Hours later, I found myself reflecting on this experience, wondering when is an appropriate age to begin teaching little ones how to win and lose gracefully. I flipped through several of my parenting books but couldn't find an answer to my question. I then searched for articles on the Internet and soon learned that Hayden's reaction to winning and losing is common among young children, and I found many examples of other parents beginning to teach their little ones lessons about winning and losing.
With Hayden turning four next month, I believe now is a good time to begin teaching him these lessons. One of the best ways to do this is to model how to win and lose gracefully. When we play board games together, I can model graceful losing by congratulating him for winning and graceful winning by not gloating and by telling him what a great game he played.
But I also realize I need to be cognizant of how I act in other winning and losing situations in life. As we all know, our kids watch us very closely and learn from our actions--the good ones and the bad ones.

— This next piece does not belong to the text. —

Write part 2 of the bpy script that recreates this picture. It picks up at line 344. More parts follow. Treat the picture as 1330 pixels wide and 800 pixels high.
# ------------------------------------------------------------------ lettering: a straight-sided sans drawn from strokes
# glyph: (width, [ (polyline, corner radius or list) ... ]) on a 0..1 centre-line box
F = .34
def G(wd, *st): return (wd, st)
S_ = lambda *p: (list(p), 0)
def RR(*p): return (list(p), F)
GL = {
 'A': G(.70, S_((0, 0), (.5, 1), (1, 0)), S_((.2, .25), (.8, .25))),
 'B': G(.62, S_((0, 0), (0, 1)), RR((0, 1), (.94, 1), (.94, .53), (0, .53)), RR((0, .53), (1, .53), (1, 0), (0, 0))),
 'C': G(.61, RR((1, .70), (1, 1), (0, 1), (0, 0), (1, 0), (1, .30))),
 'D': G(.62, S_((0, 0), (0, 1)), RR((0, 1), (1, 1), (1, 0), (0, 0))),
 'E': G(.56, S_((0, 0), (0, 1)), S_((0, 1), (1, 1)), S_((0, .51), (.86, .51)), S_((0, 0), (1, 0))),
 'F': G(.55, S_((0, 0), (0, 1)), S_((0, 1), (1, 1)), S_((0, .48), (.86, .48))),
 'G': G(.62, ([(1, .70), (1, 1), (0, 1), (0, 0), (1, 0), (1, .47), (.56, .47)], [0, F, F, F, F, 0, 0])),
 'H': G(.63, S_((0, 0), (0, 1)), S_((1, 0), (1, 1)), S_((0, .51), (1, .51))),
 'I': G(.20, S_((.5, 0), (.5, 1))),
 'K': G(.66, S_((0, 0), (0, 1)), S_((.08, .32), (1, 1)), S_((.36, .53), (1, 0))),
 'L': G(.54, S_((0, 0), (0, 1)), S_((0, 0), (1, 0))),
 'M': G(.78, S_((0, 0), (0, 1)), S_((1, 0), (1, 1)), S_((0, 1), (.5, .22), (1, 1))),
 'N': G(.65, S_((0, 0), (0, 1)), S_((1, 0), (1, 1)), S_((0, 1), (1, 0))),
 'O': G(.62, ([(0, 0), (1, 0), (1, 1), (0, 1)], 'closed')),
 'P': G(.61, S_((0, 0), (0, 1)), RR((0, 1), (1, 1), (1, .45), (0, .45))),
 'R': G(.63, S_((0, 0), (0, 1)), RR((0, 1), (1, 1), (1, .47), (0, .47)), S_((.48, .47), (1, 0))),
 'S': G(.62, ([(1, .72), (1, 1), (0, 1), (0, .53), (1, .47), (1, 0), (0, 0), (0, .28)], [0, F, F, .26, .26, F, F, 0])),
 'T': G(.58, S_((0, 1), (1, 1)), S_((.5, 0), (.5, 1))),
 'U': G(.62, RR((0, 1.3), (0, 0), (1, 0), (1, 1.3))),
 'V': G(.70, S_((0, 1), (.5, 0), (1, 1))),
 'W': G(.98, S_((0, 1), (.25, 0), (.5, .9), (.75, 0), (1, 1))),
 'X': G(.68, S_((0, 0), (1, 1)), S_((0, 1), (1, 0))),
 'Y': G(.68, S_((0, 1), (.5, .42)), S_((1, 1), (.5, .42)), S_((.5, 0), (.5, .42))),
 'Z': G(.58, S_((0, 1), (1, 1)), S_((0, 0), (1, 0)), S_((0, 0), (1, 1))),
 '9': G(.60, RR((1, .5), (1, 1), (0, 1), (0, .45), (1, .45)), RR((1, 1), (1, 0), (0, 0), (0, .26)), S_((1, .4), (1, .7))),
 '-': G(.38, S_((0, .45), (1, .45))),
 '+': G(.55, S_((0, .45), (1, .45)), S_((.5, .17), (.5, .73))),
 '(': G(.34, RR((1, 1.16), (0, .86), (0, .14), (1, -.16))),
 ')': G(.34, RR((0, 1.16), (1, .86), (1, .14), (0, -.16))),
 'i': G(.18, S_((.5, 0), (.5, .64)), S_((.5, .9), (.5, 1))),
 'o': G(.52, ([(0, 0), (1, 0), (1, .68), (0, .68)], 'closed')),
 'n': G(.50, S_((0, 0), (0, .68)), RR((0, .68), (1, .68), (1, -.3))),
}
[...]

And they mimic us. So in all our actions, we need to be alert to the unspoken lessons we're teaching them. For example, if we don't receive a promotion at work, we need to model to our kids how to gracefully handle this situation, even when we don't think the outcome was fair.
Another way to teach my son about winning and losing gracefully is to talk to him about how to do this. How do you win gracefully? I might explain to him that you don't brag about it, you don't criticize the loser's performance, and you shake his hand and tell him he played a good game. And how do you lose gracefully? I might tell him that even though he may not be happy about losing, it's always nice to smile and congratulate the winner. I might also tell him when he starts to lose a game, he needs to hang in there and finish it. It's not fair to the winner to forfeit before the game is over, and in any game, an underdog still can pull ahead and win before it's over.
Finally, when my son is in the midst of winning or losing, I can use this situation as an opportunity to teach him about his emotions and how to appropriately respond to them. Young children are learning about their emotions, and they don't always know how to respond to them. But as parents, we're given the job to teach them about their emotions and how to use them. When our children are winning or losing, we can ask them how they feel, help them label that emotion, and teach them how to appropriately respond to it.
I realize teaching my son how to win and lose gracefully will require me to be consistent and intentional. He may not understand these lessons during our next game of Candy Land, but I hope that with each game he plays, he will begin to comprehend and adopt them.
BEEsy Mama Question: How are you teaching your children to win and lose gracefully?